On every rule Roark Capital Group has followed in acquiring nearly 20 restaurant brands, there’s been an asterisk—maybe none more pronounced than the one slapped on the pending deal for Buffalo Wild Wings.

From its first restaurant transaction, the $48 million purchase of a controlling stake in the Carvel regional ice cream chain in 2001, the plan was to buy wheezing old brands, blow off the dust, swap in some new parts and freshen the look. And that’s exactly what it did in the subsequent acquisitions of graybeards like Schlotzky’s, Carl’s Jr., Hardee’s and Arby’s.

But along the way, it went out and bought a chunk of Naf Naf Grill, a 13-unit upstart in the emerging Mediterranean fast-casual market. So much for comeback projects.

Still, it was sticking with the limited-service sector, right?

Then came the purchase of Miller’s Ale House, Jim ‘N Nick’s Bar-B-Q and, pending completion of the $2.9 billion deal announced today, Buffalo Wild Wings, all offering table service.

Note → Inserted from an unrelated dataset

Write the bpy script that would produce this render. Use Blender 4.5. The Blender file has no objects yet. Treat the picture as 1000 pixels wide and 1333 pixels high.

The deal will expand Roark’s presence in casual dining, an industry segment rife with acquisition candidates and potentially attractive prices, since few private-equity firms choose to play there.

It’s also the Atlanta deal hunter’s first safari into the public markets for a restaurant acquisition. Virtually every other holding has been acquired from a brand’s founder or a private company, usually another PE firm. The willingness to mount a stock bid could expand Roark’s prospects for subsequent purchases. An investor in Bloomin' Brands has already revealed plans to discuss with management the possibility of selling all or part of the casual-dining operation, whose brands include Outback Steakhouse, Carrabba's Italian Grill, Bonefish Grill and Fleming's.

The buyout does reinforce certain of Roark’s cardinal principles. Unlike most PE companies active in the restaurant field, the firm doesn’t follow a fix-and-flip approach. With the exception of Wingstop, which was sold to the public, each of its restaurant acquisitions has been retained, operated either as a freestanding business, a la Arby’s, or as part of Focus Brands, Roark’s management arm.

In the case of BWW, a mini holding company is being formed within Roark’s ranks. Arby’s Restaurant Group will now become a two-chain operation, with CEO Paul Brown overseeing both Arby’s, a classic quick-service player, and BWW, a sizable full-service presence.

The two might compete in different sectors, but they share some similarities. Both are exceptions to the asset light approach that many franchisors have pursued in deploying capital. At a time when brands like McDonald’s, Jack in the Box and Applebee’s are aiming only to franchise restaurants, not operate them, both Arby’s and BWW have sizable rosters of corporate stores. By design, about a third of the 3,300-unit Arby’s system are company-run, and about half of BWW’s 1,240 restaurants are owned and managed by the franchisor.

Neither has been aggressively developing outside of the United States, a point that fueled Marcato’s dissatisfaction with BWW CEO Sally Smith. None of Roark’s 17 restaurant brands is known for having a big presence overseas.